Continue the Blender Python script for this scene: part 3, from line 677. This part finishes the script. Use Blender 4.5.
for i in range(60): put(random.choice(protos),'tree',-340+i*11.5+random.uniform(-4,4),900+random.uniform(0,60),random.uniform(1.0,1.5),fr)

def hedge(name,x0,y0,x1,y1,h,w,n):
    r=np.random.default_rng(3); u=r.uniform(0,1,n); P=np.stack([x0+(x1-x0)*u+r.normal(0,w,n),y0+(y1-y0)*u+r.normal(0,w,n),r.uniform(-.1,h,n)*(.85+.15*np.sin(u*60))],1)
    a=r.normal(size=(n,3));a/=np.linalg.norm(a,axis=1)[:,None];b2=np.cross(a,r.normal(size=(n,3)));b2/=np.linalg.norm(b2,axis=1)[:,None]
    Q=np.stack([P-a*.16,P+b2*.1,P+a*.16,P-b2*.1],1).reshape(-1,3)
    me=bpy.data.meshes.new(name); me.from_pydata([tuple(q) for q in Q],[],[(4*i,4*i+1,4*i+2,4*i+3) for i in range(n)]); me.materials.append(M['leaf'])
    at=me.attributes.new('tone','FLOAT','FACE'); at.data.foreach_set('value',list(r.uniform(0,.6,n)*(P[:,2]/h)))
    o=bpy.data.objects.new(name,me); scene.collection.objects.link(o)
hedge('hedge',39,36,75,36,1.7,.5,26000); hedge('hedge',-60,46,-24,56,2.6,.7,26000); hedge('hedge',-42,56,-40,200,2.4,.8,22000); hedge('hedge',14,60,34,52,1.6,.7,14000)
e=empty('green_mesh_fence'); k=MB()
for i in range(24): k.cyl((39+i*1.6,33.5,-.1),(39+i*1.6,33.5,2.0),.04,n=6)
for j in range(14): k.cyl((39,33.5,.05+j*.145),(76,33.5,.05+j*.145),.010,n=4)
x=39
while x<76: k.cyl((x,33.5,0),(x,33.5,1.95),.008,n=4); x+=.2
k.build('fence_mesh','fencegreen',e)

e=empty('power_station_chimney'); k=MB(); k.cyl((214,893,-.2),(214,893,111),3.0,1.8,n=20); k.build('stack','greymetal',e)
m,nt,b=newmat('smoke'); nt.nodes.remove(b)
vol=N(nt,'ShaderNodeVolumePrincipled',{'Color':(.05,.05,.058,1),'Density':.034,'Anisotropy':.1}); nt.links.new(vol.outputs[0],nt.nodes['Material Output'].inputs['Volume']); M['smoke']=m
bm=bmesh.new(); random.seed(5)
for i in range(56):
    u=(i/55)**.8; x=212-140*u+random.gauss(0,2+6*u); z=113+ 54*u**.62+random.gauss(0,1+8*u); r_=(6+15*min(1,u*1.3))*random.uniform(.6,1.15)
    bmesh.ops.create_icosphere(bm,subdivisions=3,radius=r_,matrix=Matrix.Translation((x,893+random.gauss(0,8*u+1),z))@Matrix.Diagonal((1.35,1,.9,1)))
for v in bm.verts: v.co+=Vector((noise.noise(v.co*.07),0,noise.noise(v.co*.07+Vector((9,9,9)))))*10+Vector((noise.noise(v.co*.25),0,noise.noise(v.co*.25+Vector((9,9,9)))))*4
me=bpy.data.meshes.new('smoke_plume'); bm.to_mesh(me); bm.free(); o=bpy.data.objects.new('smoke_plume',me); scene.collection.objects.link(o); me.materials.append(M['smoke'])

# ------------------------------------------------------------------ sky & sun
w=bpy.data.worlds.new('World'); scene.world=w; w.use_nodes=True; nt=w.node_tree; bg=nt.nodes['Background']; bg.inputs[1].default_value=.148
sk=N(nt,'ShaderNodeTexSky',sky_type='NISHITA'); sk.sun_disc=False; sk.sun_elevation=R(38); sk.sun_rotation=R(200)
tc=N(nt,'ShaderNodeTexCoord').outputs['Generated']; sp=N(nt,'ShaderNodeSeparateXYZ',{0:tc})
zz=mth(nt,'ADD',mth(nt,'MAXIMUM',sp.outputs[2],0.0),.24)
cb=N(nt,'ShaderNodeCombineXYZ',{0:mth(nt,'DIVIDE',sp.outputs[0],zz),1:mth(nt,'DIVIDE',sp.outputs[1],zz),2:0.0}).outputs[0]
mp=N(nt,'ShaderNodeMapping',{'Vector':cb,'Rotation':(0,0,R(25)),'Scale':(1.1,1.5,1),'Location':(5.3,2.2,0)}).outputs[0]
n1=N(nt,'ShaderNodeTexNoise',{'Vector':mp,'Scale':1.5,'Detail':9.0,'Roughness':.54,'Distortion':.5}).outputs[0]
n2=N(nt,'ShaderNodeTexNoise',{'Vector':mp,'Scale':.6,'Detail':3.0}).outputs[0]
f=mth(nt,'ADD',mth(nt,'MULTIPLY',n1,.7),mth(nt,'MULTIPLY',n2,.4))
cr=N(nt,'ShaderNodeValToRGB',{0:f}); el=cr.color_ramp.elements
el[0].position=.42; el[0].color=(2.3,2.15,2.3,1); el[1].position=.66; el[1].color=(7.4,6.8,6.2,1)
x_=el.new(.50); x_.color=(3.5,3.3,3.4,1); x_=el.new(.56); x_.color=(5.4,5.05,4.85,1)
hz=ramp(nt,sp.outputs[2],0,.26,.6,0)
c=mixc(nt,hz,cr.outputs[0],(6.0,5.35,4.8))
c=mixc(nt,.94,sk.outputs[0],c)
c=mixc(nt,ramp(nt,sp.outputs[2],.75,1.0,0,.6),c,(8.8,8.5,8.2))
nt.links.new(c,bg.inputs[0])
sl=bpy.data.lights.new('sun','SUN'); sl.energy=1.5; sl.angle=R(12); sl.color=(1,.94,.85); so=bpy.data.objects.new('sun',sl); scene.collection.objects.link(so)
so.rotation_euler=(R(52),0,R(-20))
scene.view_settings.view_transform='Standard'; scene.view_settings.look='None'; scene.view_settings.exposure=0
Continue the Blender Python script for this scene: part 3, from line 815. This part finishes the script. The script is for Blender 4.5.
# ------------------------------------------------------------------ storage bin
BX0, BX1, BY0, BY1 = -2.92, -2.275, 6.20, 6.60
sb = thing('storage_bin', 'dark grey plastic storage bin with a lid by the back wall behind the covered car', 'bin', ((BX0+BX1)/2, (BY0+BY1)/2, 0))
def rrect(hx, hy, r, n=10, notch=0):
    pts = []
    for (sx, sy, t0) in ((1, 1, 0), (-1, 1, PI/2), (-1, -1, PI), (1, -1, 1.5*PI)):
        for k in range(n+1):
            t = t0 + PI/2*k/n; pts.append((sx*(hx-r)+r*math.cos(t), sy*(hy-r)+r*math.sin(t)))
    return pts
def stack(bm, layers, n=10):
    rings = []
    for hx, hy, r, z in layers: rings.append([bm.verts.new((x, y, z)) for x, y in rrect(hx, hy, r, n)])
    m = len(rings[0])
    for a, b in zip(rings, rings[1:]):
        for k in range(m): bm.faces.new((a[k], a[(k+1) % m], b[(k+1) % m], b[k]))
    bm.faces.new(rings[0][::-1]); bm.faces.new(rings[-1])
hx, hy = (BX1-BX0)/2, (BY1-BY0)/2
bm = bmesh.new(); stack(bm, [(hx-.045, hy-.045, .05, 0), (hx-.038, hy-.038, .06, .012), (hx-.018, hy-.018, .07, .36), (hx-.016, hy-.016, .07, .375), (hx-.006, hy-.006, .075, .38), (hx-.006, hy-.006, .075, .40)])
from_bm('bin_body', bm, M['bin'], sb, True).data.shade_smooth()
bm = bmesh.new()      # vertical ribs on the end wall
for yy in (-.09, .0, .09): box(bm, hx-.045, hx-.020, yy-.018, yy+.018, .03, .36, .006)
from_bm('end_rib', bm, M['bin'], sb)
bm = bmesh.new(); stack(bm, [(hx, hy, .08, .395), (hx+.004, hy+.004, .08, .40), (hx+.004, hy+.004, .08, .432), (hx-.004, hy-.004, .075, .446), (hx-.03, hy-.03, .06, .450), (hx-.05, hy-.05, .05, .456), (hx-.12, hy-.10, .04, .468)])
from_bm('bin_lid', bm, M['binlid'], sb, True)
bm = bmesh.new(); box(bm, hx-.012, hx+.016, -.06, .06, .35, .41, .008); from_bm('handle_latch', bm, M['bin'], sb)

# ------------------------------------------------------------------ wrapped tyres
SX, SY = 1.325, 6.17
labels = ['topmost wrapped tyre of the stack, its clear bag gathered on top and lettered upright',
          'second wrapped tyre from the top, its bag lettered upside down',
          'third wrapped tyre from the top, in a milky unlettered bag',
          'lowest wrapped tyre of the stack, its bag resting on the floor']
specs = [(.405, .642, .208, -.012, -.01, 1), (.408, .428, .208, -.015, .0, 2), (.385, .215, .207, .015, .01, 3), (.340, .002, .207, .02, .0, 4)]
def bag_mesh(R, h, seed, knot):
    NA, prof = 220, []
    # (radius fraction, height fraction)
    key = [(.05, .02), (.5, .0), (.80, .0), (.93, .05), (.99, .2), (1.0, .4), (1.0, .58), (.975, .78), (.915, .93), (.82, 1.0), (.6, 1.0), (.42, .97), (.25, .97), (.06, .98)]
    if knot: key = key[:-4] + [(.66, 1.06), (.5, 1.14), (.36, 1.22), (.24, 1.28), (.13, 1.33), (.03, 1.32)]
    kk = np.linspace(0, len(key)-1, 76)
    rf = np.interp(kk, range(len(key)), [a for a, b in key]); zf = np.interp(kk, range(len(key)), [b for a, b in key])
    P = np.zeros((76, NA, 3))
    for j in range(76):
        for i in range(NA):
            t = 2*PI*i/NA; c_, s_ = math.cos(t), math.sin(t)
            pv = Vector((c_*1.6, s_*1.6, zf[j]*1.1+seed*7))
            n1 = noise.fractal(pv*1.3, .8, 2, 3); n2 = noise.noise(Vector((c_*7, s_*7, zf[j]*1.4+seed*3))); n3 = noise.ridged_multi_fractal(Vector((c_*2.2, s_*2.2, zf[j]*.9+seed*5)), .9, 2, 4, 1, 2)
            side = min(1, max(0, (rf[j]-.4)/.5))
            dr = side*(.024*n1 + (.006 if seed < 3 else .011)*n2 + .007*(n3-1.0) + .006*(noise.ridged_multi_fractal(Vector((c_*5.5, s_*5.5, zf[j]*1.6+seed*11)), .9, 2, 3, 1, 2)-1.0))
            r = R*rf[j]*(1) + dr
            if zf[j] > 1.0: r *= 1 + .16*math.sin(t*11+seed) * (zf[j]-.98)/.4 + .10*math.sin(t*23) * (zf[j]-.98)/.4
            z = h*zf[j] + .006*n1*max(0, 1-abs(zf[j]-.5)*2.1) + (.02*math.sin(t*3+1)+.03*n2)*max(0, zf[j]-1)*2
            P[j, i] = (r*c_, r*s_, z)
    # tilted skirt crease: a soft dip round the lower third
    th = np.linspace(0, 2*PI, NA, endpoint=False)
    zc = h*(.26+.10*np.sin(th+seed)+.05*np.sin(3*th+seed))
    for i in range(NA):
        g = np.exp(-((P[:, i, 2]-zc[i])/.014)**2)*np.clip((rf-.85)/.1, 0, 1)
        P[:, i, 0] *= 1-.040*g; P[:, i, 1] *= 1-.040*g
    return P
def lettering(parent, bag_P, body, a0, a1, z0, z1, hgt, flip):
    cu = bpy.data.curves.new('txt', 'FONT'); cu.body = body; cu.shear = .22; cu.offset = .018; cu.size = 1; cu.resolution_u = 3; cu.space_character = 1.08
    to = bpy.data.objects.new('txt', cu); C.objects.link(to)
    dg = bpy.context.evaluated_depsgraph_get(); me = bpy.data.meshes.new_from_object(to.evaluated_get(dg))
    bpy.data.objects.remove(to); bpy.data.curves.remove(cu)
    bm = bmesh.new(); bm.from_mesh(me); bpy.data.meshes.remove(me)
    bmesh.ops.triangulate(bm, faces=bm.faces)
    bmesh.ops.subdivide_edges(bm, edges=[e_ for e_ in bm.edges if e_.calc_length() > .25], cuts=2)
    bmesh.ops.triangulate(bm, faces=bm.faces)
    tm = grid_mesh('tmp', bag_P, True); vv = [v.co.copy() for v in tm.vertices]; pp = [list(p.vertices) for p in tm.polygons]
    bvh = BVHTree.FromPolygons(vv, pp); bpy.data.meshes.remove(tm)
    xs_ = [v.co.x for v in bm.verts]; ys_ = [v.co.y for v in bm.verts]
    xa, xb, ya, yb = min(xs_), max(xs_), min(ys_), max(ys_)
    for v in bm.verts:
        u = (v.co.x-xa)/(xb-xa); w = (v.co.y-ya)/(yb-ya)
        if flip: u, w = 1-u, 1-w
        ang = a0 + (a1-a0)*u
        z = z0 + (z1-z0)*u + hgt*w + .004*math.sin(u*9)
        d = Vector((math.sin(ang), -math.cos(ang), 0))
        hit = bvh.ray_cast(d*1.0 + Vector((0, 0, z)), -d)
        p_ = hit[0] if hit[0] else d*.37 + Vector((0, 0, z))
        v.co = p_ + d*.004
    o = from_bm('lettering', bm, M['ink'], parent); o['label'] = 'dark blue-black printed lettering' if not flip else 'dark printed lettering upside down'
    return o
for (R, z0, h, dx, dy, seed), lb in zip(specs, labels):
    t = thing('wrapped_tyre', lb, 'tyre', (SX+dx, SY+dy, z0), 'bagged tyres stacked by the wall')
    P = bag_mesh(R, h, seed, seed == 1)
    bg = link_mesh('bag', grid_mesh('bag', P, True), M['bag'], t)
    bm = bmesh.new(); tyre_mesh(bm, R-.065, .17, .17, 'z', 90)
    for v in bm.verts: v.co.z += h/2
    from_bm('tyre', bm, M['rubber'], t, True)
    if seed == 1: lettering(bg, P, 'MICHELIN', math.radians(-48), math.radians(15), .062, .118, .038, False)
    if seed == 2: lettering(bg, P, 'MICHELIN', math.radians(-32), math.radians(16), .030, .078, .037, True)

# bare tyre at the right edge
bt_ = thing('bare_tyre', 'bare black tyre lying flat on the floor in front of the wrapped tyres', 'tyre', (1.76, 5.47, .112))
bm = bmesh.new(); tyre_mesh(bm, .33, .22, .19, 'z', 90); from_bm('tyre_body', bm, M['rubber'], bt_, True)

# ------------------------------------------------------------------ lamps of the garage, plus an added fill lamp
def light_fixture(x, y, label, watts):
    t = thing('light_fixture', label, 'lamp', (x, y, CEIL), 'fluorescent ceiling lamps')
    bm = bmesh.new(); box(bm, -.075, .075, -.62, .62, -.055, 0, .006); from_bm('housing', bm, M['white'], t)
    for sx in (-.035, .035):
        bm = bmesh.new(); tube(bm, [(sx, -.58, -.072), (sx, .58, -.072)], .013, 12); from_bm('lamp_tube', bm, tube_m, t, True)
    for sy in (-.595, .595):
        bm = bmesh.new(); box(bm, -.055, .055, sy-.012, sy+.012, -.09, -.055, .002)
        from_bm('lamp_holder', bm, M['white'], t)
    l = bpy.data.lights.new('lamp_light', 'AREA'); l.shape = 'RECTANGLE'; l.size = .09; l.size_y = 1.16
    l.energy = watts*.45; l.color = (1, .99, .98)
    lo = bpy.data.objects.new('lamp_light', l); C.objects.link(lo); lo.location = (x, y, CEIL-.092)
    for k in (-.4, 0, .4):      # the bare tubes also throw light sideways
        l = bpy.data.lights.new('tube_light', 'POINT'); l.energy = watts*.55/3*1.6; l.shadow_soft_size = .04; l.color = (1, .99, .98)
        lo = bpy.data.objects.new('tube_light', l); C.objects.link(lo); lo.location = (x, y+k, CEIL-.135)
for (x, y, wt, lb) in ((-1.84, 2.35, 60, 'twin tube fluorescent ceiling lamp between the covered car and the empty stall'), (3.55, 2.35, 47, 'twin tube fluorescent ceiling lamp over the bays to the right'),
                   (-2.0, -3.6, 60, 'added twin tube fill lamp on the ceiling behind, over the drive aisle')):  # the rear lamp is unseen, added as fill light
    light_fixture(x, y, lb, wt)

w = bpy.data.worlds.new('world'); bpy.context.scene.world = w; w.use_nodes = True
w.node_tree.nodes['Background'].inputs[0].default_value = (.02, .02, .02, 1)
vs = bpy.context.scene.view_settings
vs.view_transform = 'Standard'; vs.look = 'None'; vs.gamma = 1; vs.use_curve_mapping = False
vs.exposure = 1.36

* [Required task]: Identify the lines in the records above that contain the word "Python", then state how many there are and nothing more.

* [Task solution]: 2